We have numerous species and insect pressure in soybeans this week. For caterpillar species, we have soybean looper, green cloverworm, velvetbean caterpillar, podworm and a few armyworms in the mix.

Be able to identify the moths and larvae in soybeans, since good control with insecticides depends on accurate identifications. Also, in some soybeans today at the R4/R5 stage of growth, we observed significant numbers of stink bugs, particularly freshly hatched eggs of southern green stink bug.

Around The State

Jay Crouch, county agent covering Newberry, Saluda and Edgefield Counties, noted that the insect complex in beans he’s scouted included “mainly green cloverworm and low levels of kudzu bug adults towards the Piedmont counties.

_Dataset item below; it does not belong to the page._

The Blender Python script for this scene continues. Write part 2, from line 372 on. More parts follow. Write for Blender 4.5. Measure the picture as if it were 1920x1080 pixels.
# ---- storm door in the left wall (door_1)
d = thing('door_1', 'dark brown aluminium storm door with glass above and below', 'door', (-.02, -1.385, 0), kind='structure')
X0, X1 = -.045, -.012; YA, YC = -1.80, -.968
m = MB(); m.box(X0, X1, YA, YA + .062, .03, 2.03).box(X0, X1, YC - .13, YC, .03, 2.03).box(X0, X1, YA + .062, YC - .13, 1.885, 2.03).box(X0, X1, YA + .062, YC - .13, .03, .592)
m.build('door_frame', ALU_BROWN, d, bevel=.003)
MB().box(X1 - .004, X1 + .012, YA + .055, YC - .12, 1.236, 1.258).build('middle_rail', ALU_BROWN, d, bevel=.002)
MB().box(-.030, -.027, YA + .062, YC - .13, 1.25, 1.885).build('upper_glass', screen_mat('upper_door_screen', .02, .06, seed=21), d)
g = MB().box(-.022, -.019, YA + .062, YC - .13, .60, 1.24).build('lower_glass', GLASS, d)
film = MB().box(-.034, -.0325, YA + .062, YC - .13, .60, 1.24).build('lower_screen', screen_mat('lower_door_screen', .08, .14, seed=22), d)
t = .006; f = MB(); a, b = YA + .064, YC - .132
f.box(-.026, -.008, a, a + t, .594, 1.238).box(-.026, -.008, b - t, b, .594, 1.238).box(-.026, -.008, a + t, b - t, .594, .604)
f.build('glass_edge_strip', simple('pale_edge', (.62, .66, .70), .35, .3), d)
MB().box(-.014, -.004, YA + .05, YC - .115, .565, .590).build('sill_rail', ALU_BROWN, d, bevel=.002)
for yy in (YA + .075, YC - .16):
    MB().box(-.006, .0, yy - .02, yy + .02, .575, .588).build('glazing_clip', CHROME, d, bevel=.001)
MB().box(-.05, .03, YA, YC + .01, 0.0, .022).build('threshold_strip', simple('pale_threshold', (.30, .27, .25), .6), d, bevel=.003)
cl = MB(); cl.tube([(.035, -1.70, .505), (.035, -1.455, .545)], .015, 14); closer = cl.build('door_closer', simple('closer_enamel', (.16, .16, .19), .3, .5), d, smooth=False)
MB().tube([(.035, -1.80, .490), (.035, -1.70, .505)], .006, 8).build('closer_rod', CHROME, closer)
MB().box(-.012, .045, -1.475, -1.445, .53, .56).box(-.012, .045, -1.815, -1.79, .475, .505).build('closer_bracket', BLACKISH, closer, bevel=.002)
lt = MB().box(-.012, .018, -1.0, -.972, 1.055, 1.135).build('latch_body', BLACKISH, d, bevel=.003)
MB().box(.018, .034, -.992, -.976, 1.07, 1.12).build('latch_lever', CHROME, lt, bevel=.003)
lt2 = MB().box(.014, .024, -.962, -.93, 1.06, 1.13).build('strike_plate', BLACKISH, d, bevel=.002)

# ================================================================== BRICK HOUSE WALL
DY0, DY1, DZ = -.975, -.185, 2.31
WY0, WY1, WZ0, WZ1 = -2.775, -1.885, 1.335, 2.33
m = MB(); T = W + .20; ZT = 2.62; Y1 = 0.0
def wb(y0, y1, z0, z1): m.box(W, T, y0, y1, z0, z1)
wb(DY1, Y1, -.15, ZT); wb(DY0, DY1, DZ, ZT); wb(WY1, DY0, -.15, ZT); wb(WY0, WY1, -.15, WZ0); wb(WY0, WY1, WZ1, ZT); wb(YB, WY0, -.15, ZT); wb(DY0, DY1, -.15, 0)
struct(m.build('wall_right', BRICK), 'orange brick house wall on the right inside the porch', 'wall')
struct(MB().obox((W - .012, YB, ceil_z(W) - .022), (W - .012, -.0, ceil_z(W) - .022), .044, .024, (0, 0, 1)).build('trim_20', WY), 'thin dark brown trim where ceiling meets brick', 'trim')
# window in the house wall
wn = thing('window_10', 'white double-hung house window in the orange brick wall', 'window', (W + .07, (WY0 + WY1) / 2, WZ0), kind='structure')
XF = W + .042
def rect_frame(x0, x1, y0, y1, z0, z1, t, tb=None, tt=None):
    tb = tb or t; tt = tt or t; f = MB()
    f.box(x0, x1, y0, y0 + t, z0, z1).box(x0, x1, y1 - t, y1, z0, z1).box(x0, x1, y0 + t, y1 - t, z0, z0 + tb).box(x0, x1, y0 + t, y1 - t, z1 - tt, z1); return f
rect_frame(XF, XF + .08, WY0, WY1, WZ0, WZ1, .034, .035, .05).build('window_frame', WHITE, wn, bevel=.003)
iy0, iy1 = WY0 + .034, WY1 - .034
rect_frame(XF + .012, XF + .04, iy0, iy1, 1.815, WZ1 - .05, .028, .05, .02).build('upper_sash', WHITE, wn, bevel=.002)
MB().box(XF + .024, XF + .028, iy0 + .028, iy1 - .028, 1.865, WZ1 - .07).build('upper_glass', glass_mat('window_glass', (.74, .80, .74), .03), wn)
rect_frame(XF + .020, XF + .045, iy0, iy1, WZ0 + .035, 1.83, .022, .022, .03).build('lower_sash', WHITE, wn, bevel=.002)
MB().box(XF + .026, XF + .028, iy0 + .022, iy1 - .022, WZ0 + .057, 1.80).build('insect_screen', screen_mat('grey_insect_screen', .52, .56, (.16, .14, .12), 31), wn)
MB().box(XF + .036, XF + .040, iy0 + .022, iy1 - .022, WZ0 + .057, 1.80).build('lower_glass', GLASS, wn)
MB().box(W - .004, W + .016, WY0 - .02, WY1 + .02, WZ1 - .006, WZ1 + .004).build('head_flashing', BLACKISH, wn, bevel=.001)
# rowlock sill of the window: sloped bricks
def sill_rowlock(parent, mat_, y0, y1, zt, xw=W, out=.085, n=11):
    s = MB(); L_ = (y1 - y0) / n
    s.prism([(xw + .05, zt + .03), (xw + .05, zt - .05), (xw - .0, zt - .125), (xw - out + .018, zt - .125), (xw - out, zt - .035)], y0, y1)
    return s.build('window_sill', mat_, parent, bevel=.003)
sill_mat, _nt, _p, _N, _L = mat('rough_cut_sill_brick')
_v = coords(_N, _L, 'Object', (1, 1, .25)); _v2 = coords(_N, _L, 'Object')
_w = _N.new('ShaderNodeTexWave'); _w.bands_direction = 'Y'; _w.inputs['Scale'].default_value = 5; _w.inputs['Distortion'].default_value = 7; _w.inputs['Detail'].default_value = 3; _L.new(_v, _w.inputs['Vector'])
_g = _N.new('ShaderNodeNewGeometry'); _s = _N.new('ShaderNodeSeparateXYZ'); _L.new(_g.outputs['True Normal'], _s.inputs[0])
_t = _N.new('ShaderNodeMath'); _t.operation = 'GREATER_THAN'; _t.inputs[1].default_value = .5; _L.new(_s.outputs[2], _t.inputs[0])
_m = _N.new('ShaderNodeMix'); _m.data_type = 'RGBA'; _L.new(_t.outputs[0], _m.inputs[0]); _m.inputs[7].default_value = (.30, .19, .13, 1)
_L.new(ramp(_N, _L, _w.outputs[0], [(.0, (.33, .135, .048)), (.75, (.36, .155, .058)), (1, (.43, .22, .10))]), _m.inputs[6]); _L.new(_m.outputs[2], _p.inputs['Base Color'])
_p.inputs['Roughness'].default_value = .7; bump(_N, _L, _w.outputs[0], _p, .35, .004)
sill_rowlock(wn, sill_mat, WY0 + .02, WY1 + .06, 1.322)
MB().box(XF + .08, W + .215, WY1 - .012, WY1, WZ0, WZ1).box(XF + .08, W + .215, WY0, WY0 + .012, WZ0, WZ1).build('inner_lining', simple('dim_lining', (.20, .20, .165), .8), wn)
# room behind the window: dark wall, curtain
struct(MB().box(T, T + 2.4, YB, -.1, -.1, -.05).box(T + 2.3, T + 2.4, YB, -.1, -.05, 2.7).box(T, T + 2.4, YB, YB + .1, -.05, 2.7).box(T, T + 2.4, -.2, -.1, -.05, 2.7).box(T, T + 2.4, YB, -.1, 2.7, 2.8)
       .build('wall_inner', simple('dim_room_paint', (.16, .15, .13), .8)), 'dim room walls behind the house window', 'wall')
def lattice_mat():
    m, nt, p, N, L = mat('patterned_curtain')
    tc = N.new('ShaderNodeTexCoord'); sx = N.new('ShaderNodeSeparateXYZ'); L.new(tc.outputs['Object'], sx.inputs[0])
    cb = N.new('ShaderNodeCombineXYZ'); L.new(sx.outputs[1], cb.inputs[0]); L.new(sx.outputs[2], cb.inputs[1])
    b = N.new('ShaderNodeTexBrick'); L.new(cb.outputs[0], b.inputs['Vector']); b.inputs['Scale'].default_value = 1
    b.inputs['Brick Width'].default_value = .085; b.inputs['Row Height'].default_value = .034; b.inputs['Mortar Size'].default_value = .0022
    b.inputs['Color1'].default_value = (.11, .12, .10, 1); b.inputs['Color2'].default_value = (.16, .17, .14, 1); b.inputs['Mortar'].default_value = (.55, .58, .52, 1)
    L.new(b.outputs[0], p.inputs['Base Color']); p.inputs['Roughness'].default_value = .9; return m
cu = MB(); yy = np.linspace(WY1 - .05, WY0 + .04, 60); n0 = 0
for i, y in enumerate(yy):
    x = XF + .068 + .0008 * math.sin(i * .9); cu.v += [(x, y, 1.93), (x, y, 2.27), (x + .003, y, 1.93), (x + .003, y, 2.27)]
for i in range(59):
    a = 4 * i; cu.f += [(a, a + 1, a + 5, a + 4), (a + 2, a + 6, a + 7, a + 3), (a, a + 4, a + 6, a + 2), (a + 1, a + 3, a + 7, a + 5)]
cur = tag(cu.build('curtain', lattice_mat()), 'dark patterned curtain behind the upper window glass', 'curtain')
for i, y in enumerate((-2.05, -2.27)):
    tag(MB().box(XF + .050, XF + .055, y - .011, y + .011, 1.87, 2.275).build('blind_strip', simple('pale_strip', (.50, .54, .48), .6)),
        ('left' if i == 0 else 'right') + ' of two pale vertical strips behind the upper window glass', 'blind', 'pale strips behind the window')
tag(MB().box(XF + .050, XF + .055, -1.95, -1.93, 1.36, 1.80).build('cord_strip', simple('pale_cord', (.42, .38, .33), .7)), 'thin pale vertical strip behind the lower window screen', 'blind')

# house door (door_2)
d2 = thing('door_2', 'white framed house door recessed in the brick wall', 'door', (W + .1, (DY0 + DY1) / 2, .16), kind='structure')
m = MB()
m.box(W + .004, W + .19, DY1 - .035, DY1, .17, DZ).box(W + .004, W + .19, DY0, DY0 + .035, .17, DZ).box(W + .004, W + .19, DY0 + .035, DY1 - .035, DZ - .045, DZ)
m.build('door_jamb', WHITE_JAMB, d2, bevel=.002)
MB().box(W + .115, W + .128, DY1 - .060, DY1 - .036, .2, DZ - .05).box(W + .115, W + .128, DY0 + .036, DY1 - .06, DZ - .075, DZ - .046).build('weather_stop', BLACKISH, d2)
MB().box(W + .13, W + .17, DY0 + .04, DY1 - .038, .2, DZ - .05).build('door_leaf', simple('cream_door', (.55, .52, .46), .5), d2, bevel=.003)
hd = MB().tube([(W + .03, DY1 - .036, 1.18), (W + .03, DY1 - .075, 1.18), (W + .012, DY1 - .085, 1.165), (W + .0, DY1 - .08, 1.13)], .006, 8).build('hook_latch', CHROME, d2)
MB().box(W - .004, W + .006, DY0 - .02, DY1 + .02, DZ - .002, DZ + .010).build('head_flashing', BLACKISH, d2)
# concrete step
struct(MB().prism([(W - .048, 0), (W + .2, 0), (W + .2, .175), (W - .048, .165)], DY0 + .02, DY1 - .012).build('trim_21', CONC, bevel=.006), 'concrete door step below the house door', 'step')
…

“The Ridge has a mixture of green cloverworm, velvetbean caterpillar, podworm, and soybean looper, with an occasional stink bug. Levels of soybean looper are approaching threshold and green cloverworm are abundant.

“I suspect producers will start spraying soon. Soybeans are not quite at R3, but levels have them concerned.”

Fleming McMaster, a local crop consultant, reported that he has “hit threshold levels for stink bugs in MG 4 soybeans…both brown and green. I’m also seeing increased levels of green cloverworms and soybean loopers but not at threshold levels. And podworm (corn earworm) is making an appearance.”